Having spent much of the day attempting to explain the difference between nominal and real wealth creation and that asset price movements are different to the economy, we turn back to Michael Cembalest of JP Morgan to set the story straight on one of the most frequently cited reasons for the rally: "It's the economy, stupid". Many argue that the US economic expansion is the real driver behind this most recent USD-based equity performance. It is also hard to disagree that there are positive signs, but as the JPM CIO opines, let's be realistic: US growth is projected to be ~2.5% for 2012. That's better than last year's 1.7% disappointment, though both remain well below the 'trend' 3% growth that lost George HW Bush the 1992 election. Some argue that profits are the driver, and they are doing well, but their apparent strength (that still managed to relapse in 2010 and 2011) is masked by a sad truth that gets little exposure.

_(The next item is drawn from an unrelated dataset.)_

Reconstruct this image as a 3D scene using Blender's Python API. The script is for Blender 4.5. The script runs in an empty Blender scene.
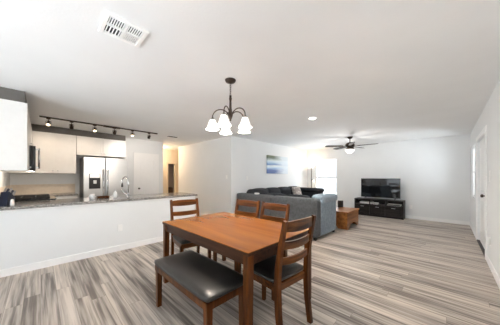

Looking at where those profits come from shows that if labor compensation grew at trends comparable to prior recoveries, a big chunk of current-cycle profits would disappear (quicker than a rehypothecated 2Y BTP under Corzine's watch).
Cembalest summarizes that while this doesn't mean these profits are entirely illusory; it does mean that they come with related costs: such as weak household income and bloated government budget deficits - which have a cost as well (don't they?).
Some argue that European growth surprised positively in Q4, but the surprises were confined to France and Germany. The periphery is in recession and expected to remain that way, and the Netherlands had a small decline as well.